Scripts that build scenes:
□ □ □ □

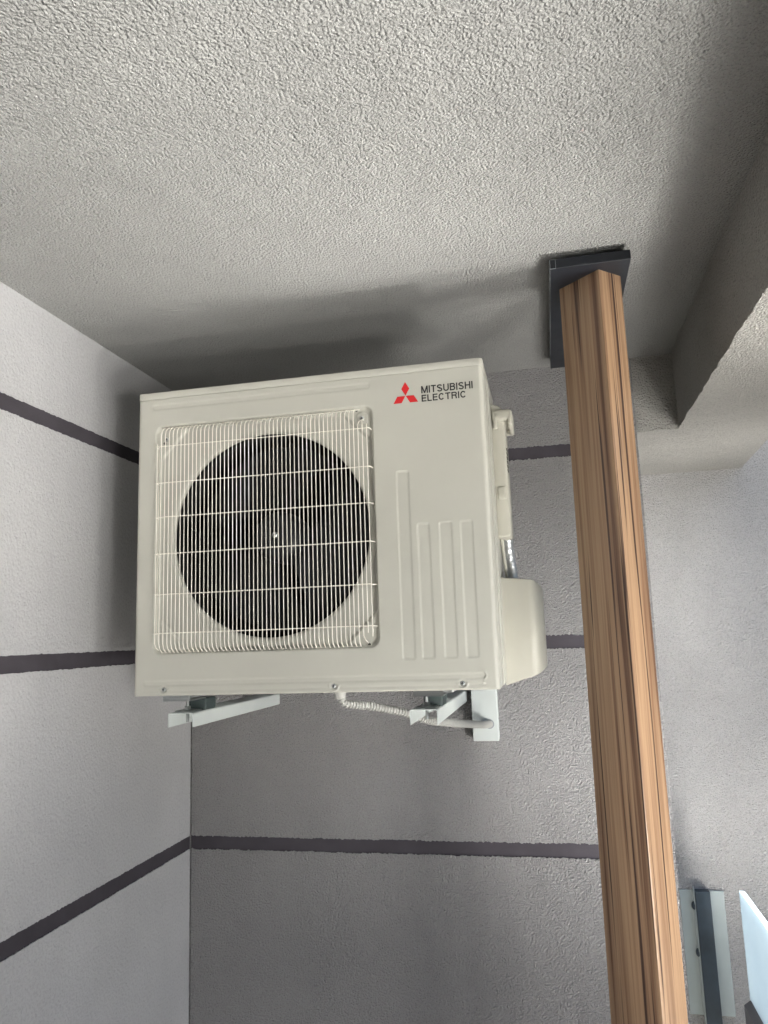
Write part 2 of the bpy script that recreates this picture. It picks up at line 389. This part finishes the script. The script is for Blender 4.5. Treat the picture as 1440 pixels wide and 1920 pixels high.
# fan duct, fan
prof = [(FR+20, 18.4), (FR+12, 18.8), (FR+6, 20.5), (FR+2, 23), (FR, 26), (FR, 31), (FR+3, 33)]
obj('fan_shroud', lathe(bmesh.new(), [(r/1000, y/1000) for r, y in prof], (LX(FCX), AY, LZ(FCZ)), 1, 144), M_AC, U, smooth=True)
obj('duct_interior', lathe(bmesh.new(), [((FR+2.5)/1000, .0325), ((FR+3.5)/1000, .06), ((FR+20)/1000, .10), ((FR+30)/1000, .26), (.002, .265)], (LX(FCX), AY, LZ(FCZ)), 1, 48), M_DARK, U, smooth=True)
fan = empty('fan', (LX(FCX), LY(95), LZ(FCZ)), None, None); fan.parent = U
obj('hub', lathe(bmesh.new(), [(.001, -.032), (.012, -.032), (.045, -.026), (.058, -.016), (.062, .0), (.062, .06), (.001, .06)], (0, 0, 0), 1, 48), M_FAN, fan, smooth=True, angle=40)
bm = lathe(bmesh.new(), [(.0005, -.012), (.005, -.012), (.0075, -.010), (.0075, 0), (.0005, 0)], (.001, -.032, 0), 1, 6)
obj('shaft_nut', bm, M_STEEL, fan)
def blade():
    bm = bmesh.new(); n, mm = 14, 10; g = []
    for i in range(n+1):
        s = i/n; r = .058+s*(.222-.058); row = []
        a0 = -math.radians(40+22*s)+.25*s; a1 = math.radians(34+14*s)+.55*s
        for j in range(mm+1):
            t = j/mm; a = a0+(a1-a0)*t
            y = -.02+.062*t+.012*math.sin(t*math.pi)-.010*s
            row.append(bm.verts.new((r*math.cos(a), y, r*math.sin(a))))
        g.append(row)
    fs = [bm.faces.new((g[i][j], g[i+1][j], g[i+1][j+1], g[i][j+1])) for i in range(n) for j in range(mm)]
    bmesh.ops.solidify(bm, geom=fs, thickness=.0025)
    return bm
b0 = obj('fan_blade', blade(), M_FAN, fan, smooth=True, angle=50)
for k in (1, 2):
    c = b0.copy(); COL.objects.link(c); c.parent = fan; c.rotation_euler = (0, k*2*math.pi/3+.35, 0)
b0.rotation_euler = (0, .35, 0)
bm = bmesh.new(); box(bm, LX(FCX-22), LX(FCX-12), LY(225), LY(235), LZ(60), LZ(650)); box(bm, LX(FCX-20), LX(FCX+110), LY(225), LY(235), LZ(262), LZ(272))
obj('motor_stay', bm, M_FAN, U)
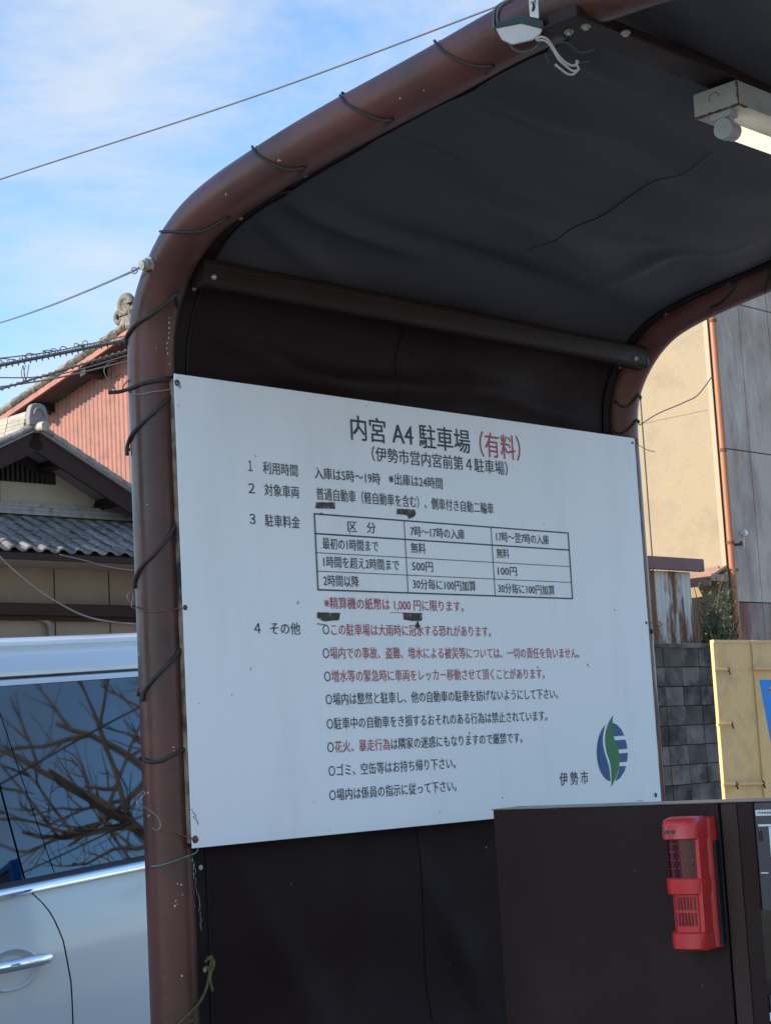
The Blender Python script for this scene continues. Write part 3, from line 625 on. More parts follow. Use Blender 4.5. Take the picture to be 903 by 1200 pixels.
# ================================================================== PAYMENT MACHINE
cz = 1.5 - .138
c0 = hit((577, 949.8), A(0, 0, cz), Z); c1 = hit((903, 939.3), A(0, 0, cz), Z)
ce = (c1 - c0) / np.linalg.norm(c1 - c0); cn = -np.cross(Z, ce) * -1
cn = np.cross(ce, Z); cn = cn if np.dot(cn, -c0 + CAM) > 0 else -cn
def K(a, d, z): return c0 + ce * a + cn * d + Z * (z - 0)
def Kp(px, py, d=0.): q = hit((px, py), c0 + cn * d, cn) - c0; return q @ ce, q[2]
PM = thing('payment_machine', 'dark brown parking payment machine cabinet in front of the notice board', 'payment machine', A(*(c0 + ce * .4 - cn * .13)[:2], 0))
s1 = Kp(842, 942)[0]; s2 = Kp(862, 942)[0]; s3 = Kp(881, 942)[0]
b = MB(); b.box(K(s1 / 2 - .001, -.06, -cz / 2), ce * (s1 / 2 - .0015), cn * .06, Z * cz / 2); b.build('side_panel', V['cab'], PM, bevel=.0025)
b = MB(); b.box(K((s1 + s2) / 2 + .001, -.061, -cz / 2), ce * ((s2 - s1) / 2 - .0008), cn * .06, Z * (cz / 2 - .001)); b.build('edge_strip', V['cab2'], PM, bevel=.002)
b = MB(); b.box(K((s2 + s3) / 2 + .001, -.059, -cz / 2), ce * ((s3 - s2) / 2 - .0005), cn * .06, Z * (cz / 2 - .001)); b.build('frame', V['cab'], PM, bevel=.002)
b = MB(); b.box(K(s3 + .3, -.064, -cz / 2), ce * .2993, cn * .06, Z * (cz / 2 - .001)); b.build('face_panel', V['face'], PM, bevel=.002)
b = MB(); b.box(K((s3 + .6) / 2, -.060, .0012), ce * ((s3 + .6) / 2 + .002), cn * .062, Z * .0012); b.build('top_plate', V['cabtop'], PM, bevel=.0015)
def plate(name, x0, y0, x1, y1, m, d=-.003, th=.0015):
    a0, z0 = Kp(x0, y0, d); a1, z1 = Kp(x1, y1, d); b = MB(); b.box(K((a0 + a1) / 2, d, (z0 + z1) / 2), ce * abs(a1 - a0) / 2, cn * th, Z * abs(z1 - z0) / 2); return b.build(name, V[m], PM)
plate('label_strip', 884.8, 949.5, 918, 955.5, 'label')
b = MB()
for i in range(9):
    a, z_ = Kp(888 + i * 1.9, 952.6, -.003); b.box(K(a, -.0012, z_), ce * .0009, cn * .0002, Z * random.uniform(.0015, .0022))
b.build('tiny_print', V['ink'], PM)
plate('slot_mark', 888, 966.3, 930, 967.8, 'label'); plate('paper_notice', 900.5, 969, 960, 1004, 'label'); plate('lamp_window', 888, 974, 893, 985.5, 'cab2')
plate('slot_mark', 891.5, 1022.5, 900, 1024, 'label'); plate('display', 891.5, 1067, 960, 1168, 'blackgl', th=.003); plate('paper_notice', 899.5, 1187, 960, 1199, 'label')
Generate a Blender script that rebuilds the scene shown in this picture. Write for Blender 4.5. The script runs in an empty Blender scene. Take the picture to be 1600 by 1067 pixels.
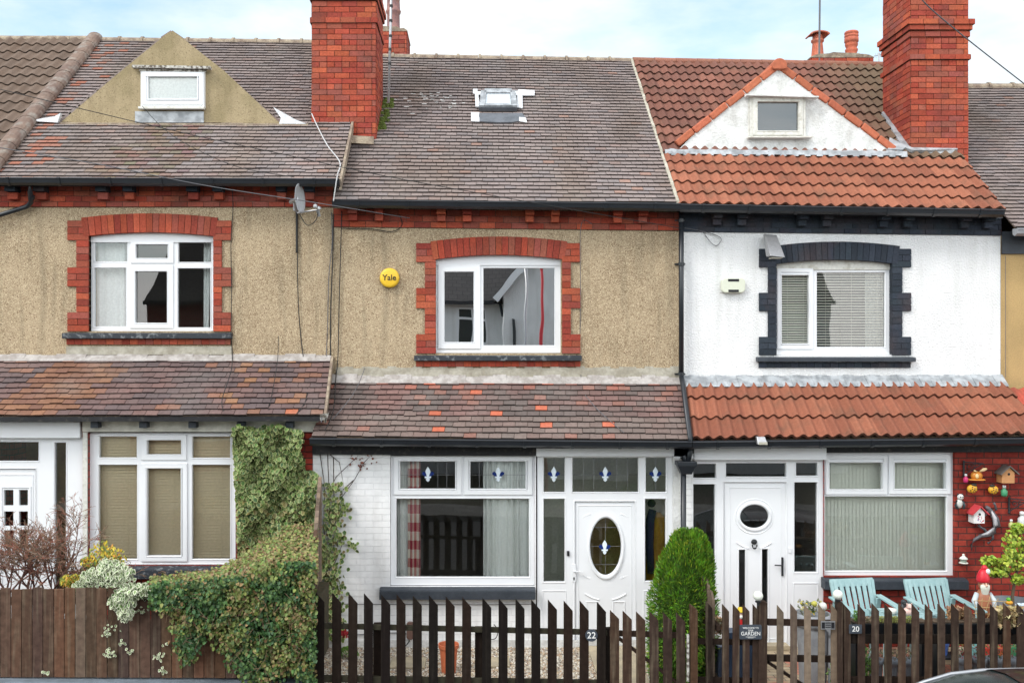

□ □ □ □

Work to do => Each line from the one containing "b = MB(); b.box(K((s3" through the last line of the listing is to be given again exactly, with no pictures and no other lines.

The output =>
b = MB(); b.box(K((s3 + .6) / 2, -.060, .0012), ce * ((s3 + .6) / 2 + .002), cn * .062, Z * .0012); b.build('top_plate', V['cabtop'], PM, bevel=.0015)
def plate(name, x0, y0, x1, y1, m, d=-.003, th=.0015):
    a0, z0 = Kp(x0, y0, d); a1, z1 = Kp(x1, y1, d); b = MB(); b.box(K((a0 + a1) / 2, d, (z0 + z1) / 2), ce * abs(a1 - a0) / 2, cn * th, Z * abs(z1 - z0) / 2); return b.build(name, V[m], PM)
plate('label_strip', 884.8, 949.5, 918, 955.5, 'label')
b = MB()
for i in range(9):
    a, z_ = Kp(888 + i * 1.9, 952.6, -.003); b.box(K(a, -.0012, z_), ce * .0009, cn * .0002, Z * random.uniform(.0015, .0022))
b.build('tiny_print', V['ink'], PM)
plate('slot_mark', 888, 966.3, 930, 967.8, 'label'); plate('paper_notice', 900.5, 969, 960, 1004, 'label'); plate('lamp_window', 888, 974, 893, 985.5, 'cab2')
plate('slot_mark', 891.5, 1022.5, 900, 1024, 'label'); plate('display', 891.5, 1067, 960, 1168, 'blackgl', th=.003); plate('paper_notice', 899.5, 1187, 960, 1199, 'label')
Generate a Blender script that rebuilds the scene shown in this picture. Write for Blender 4.5. The script runs in an empty Blender scene. Take the picture to be 1600 by 1067 pixels.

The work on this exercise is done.